Avramopoulos: Refusal by some EU states to take in asylum-seekers ‘unacceptable’

European Migration Commissioner Dimitris Avramopoulos has described as "unacceptable" the refusal by some European Union countries to take some of the weight off fellow member states by taking in asylum seekers.

Such a move would relieve countries such as Greece and Italy which continue to shoulder the burden of Europe's migration crisis, Avramopoulos told Agence France-Presse.

He took the opportunity to call for a revision of the Dublin II regulation which dictates that migrants apply for asylum in the first EU country they enter, generally Italy, Greece or Spain.

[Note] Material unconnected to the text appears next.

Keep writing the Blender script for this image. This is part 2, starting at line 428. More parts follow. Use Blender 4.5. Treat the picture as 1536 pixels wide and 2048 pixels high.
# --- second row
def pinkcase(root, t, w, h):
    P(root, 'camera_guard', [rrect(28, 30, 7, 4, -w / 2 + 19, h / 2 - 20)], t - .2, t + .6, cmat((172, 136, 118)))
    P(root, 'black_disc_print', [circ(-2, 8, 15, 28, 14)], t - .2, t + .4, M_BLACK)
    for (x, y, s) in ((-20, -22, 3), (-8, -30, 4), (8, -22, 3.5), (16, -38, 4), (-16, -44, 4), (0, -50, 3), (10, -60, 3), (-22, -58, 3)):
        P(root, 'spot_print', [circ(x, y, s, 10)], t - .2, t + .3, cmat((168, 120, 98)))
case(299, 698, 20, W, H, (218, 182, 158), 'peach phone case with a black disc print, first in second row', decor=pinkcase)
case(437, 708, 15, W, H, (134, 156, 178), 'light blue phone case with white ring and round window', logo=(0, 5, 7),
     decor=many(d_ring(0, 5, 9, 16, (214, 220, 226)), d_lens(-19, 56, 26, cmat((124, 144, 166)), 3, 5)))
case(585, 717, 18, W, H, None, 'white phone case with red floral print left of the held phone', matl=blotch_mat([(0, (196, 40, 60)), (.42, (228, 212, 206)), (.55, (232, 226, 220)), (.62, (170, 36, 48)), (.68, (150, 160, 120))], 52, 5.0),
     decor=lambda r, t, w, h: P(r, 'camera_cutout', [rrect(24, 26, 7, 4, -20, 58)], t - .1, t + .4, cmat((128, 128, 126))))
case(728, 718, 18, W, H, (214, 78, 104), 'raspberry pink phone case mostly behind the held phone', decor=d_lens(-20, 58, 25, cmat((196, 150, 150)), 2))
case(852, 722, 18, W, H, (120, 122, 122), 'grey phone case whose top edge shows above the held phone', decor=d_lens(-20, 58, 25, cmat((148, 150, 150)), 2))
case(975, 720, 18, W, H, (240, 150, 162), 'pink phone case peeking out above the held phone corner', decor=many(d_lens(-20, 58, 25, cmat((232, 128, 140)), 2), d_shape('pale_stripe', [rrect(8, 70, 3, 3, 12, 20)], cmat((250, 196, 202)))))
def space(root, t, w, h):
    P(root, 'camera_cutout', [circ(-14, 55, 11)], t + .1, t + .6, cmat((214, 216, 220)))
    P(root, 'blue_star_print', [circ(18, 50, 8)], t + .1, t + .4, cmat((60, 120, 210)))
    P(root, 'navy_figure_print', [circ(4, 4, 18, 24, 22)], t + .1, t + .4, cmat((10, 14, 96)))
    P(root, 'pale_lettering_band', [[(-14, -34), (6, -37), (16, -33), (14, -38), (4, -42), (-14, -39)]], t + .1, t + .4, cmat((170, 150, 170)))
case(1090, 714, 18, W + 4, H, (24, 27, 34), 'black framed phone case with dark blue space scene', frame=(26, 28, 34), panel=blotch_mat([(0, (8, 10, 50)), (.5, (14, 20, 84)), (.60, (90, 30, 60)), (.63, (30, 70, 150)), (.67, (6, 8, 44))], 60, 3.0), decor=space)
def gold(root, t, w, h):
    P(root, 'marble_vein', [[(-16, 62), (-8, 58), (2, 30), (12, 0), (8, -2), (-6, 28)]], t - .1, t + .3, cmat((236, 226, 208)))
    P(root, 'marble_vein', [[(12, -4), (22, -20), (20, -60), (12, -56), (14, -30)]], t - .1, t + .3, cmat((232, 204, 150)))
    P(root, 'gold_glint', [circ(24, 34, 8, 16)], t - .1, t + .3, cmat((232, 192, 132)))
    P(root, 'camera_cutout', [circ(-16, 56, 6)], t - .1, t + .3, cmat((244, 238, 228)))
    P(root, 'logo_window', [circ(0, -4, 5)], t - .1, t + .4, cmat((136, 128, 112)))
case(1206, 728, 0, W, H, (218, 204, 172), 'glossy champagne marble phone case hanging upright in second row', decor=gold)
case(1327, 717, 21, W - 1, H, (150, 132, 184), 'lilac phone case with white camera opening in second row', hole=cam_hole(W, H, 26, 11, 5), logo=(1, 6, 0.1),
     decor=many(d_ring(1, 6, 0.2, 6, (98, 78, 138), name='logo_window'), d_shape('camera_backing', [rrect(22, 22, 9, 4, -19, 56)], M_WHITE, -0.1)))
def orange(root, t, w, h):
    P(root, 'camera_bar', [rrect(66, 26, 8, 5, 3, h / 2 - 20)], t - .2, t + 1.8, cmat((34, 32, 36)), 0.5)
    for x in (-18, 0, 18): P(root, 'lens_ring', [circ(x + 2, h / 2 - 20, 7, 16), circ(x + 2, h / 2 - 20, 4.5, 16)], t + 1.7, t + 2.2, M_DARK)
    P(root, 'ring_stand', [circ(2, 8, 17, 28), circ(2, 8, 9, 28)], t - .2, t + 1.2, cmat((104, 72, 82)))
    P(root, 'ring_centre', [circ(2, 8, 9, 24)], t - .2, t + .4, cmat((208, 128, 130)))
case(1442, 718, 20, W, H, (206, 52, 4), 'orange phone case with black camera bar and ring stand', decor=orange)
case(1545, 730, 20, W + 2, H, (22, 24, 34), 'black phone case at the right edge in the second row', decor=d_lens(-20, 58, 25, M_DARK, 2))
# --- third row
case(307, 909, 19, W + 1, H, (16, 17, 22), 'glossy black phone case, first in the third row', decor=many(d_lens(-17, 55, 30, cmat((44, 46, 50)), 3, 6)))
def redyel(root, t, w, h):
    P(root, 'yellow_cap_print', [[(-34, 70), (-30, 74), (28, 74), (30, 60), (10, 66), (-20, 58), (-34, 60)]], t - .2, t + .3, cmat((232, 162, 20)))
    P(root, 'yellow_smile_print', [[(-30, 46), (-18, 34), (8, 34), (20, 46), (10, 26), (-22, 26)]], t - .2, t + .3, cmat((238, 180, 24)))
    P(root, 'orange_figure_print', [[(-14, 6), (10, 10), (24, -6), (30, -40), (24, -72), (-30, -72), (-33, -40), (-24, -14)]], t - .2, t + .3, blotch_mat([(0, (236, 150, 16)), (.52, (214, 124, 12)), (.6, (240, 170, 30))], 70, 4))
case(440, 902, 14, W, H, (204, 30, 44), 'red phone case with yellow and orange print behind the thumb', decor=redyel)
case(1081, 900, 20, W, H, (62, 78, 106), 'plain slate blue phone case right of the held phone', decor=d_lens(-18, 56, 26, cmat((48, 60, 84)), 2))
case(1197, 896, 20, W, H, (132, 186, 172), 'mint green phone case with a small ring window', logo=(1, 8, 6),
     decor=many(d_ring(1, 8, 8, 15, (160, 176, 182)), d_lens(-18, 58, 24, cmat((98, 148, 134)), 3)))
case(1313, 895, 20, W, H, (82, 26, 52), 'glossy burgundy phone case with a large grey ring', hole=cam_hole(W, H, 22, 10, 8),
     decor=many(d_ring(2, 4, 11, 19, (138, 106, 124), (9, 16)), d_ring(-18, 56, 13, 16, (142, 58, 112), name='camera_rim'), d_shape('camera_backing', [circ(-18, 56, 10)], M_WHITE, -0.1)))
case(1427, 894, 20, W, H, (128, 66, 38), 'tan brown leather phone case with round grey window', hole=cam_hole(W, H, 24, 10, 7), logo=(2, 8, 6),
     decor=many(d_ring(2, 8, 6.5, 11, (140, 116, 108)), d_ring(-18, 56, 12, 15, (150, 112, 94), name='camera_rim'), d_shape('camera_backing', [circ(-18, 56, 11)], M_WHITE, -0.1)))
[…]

Avramopoulos is to meet his EU peers in Sofia on Thursday for talks on how the bloc's asylum regulations can be reformed.

The issue has been resolved for several years chiefly due to the reluctance of some member states to participate in an EU scheme imposing quotas on countries so that asylum seekers are shared across the bloc.

The commissioner said he believed that a compromise can be reached by the end of June.

What Europe needs, he said, is "a common European asylum system."

He added that, although Greece and Italy are at the forefront of the migration influx, there is no guarantee that countries of the former eastern bloc – who have been the most vociferous opponents to quotas – may find themselves in a similar position in the future.